Son versos de Franklin Mieses Burgos. Pero mi tío Melitón, un hombre de pocos estudios y mucha intuición,  piensa que la muerte no actúa por sí misma, sino que Dios es quien obra a través suyo. Por eso proclamó una vez que Dios estaba loco a propósito del fallecimiento de un joven pariente que a su juicio no estaba para morir en ese momento.

Ante un auditorio absorto, mi tío estableció un parangón entre  individuos fallecidos y otro familiar de esa persona que permanecía con vida. “¿Usted sabe lo que es Fulano muerto y Zutano vivo…?” Y así enumeró seis parejas  de buenos (muertos) y vivos (malos). Quienes lo oían pensaron que tenía razón, aun proclamasen que no le deseaban la muerte a nadie.

El martes 10 de este mes nos fue arrebatado Luis Alfonso Montás Castillo, un hombre de bien, de trabajo, de inteligencia, de su familia y de sus amigos.  Si la muerte me  hubiese consultado, habría salido gananciosa, pues yo le  habría sugerido dos  presas en lugar de Luis. Pudo llevarse un malhechor de saco y corbata y un delincuente callejero.
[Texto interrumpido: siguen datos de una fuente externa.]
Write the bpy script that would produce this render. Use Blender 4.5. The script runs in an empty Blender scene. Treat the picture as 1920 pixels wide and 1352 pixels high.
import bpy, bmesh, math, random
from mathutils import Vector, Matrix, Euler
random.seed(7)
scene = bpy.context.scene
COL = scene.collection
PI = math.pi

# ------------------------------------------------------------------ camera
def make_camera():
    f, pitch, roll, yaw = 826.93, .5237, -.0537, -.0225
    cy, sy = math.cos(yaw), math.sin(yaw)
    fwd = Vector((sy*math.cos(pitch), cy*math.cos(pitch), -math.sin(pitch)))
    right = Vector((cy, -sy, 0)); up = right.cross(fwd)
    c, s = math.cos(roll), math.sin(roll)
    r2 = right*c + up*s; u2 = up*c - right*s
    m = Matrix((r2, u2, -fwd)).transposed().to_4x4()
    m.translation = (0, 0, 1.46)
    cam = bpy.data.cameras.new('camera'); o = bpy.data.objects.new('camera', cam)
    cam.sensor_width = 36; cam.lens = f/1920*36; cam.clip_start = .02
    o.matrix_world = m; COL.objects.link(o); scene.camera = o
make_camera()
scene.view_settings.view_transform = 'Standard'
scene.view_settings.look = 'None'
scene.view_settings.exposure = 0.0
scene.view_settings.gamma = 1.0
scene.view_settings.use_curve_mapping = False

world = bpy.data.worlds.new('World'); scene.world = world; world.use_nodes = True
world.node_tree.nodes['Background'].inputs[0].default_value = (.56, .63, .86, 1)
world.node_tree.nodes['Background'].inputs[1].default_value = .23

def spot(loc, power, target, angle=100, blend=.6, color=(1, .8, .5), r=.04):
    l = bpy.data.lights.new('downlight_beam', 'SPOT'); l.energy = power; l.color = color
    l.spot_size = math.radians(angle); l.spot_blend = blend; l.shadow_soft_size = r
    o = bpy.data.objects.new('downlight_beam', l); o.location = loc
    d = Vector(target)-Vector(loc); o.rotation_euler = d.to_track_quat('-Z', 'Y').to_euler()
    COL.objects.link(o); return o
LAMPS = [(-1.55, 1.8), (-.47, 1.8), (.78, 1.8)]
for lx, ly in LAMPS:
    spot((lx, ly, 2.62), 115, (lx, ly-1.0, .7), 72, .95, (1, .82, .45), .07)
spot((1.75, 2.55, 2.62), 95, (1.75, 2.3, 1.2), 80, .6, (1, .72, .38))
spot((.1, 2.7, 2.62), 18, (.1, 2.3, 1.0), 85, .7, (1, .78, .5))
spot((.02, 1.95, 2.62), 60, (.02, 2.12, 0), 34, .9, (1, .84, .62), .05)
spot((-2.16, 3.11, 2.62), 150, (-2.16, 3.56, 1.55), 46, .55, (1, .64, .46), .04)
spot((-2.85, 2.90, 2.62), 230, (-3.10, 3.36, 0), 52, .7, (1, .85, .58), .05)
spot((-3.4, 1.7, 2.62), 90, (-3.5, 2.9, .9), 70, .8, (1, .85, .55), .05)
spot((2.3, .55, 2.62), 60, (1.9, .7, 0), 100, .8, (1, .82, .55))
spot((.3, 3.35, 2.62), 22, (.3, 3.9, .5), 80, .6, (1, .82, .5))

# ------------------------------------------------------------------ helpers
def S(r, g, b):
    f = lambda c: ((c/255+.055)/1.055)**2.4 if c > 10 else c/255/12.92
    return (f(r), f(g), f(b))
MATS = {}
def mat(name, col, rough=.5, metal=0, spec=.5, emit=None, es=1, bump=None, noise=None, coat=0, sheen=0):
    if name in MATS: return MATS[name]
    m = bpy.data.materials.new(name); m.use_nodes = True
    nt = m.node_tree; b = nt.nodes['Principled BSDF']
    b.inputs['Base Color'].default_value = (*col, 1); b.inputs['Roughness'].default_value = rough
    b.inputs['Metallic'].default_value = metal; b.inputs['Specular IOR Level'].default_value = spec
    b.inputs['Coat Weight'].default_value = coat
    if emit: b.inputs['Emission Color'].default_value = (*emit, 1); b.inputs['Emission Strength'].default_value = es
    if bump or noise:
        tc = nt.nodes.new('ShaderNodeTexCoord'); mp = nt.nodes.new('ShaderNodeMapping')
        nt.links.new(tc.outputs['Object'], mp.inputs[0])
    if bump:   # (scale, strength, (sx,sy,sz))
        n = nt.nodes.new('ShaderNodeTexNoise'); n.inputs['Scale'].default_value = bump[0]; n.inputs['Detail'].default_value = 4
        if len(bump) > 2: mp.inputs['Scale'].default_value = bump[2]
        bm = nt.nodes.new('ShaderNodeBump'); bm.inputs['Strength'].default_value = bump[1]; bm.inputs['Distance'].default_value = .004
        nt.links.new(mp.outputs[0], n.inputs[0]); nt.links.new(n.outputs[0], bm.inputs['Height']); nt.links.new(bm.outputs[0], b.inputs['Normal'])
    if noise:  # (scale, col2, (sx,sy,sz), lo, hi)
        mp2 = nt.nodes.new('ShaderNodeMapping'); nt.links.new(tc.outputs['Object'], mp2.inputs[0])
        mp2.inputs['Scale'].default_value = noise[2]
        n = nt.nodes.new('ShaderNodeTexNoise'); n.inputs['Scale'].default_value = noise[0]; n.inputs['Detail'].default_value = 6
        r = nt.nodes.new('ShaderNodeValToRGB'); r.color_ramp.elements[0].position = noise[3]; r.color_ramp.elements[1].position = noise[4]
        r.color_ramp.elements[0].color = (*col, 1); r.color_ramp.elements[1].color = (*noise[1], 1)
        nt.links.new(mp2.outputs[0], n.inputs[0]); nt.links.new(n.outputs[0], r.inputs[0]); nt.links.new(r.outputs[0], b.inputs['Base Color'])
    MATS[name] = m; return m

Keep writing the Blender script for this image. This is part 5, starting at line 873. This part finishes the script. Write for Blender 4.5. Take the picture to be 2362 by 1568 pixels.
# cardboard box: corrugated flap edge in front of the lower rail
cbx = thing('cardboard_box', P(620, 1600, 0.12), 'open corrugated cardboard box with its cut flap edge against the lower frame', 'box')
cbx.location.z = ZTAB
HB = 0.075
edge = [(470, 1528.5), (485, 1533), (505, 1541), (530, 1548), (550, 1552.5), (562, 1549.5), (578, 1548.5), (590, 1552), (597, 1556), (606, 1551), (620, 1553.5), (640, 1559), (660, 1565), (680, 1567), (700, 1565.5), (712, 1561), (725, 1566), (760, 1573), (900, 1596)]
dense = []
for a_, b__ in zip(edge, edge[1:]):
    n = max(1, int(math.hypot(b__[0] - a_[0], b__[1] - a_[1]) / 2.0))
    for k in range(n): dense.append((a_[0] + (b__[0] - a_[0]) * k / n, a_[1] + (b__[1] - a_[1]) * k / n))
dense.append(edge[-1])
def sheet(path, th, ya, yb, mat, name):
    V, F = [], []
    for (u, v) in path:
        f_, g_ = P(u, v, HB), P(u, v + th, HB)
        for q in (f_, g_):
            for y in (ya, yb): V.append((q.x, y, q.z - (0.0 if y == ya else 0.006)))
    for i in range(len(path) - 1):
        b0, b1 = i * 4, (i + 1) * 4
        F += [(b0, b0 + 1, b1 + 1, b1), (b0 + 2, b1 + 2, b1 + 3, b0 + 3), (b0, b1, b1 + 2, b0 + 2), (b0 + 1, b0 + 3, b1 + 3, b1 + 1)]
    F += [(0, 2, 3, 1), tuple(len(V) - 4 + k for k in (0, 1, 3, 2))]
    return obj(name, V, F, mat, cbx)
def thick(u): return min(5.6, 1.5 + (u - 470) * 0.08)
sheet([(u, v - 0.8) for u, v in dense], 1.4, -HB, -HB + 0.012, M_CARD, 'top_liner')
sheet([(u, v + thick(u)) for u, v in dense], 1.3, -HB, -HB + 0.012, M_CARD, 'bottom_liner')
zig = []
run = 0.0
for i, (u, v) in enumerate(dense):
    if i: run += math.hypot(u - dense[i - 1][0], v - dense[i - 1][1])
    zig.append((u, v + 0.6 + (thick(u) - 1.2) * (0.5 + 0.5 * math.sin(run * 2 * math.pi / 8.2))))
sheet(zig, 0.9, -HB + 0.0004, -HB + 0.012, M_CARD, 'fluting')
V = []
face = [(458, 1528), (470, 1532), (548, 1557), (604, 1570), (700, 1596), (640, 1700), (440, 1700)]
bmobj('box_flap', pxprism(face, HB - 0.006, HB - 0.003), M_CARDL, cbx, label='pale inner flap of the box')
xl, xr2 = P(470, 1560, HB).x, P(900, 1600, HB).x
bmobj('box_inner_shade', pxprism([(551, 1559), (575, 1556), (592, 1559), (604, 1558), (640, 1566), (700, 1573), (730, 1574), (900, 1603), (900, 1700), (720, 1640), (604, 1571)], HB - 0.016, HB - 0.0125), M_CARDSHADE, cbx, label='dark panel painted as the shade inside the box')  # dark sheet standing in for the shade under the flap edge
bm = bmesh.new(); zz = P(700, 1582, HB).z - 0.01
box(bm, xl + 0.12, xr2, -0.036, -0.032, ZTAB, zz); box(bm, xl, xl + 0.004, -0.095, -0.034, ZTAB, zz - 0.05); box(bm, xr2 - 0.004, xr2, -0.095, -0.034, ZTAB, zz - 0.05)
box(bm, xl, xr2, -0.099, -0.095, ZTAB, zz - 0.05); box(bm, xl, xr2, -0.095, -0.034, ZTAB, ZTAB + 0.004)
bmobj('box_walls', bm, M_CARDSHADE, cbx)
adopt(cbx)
Este viernes, a las seis de la tarde, se oficiará la misa por el novenario de ese buen ciudadano. Será en la iglesia Jesucristo, Sumo y Eterno Sacerdote, en calle San Pío X, Los Cacicazgos. Ante la realidad insoslayable de la muerte,  solo la fe cristiana  ofrece una esperanza superior: la confianza de la inmortalidad. Por eso oramos  por nuestros muertos.


Hace mucho leo las Coplas de Jorge Manrique  por la muerte de su padre (1440-1479). Grandeza lírica y profundidad filosófica  las caracterizan: “Nuestras vidas son los ríos/ que van a dar al mar /que es el morir”. La diferencia  de Manrique con el filosofar de mi tío es la rebeldía de éste ante la muerte. Frecuentemente  mueren los menos  indicados.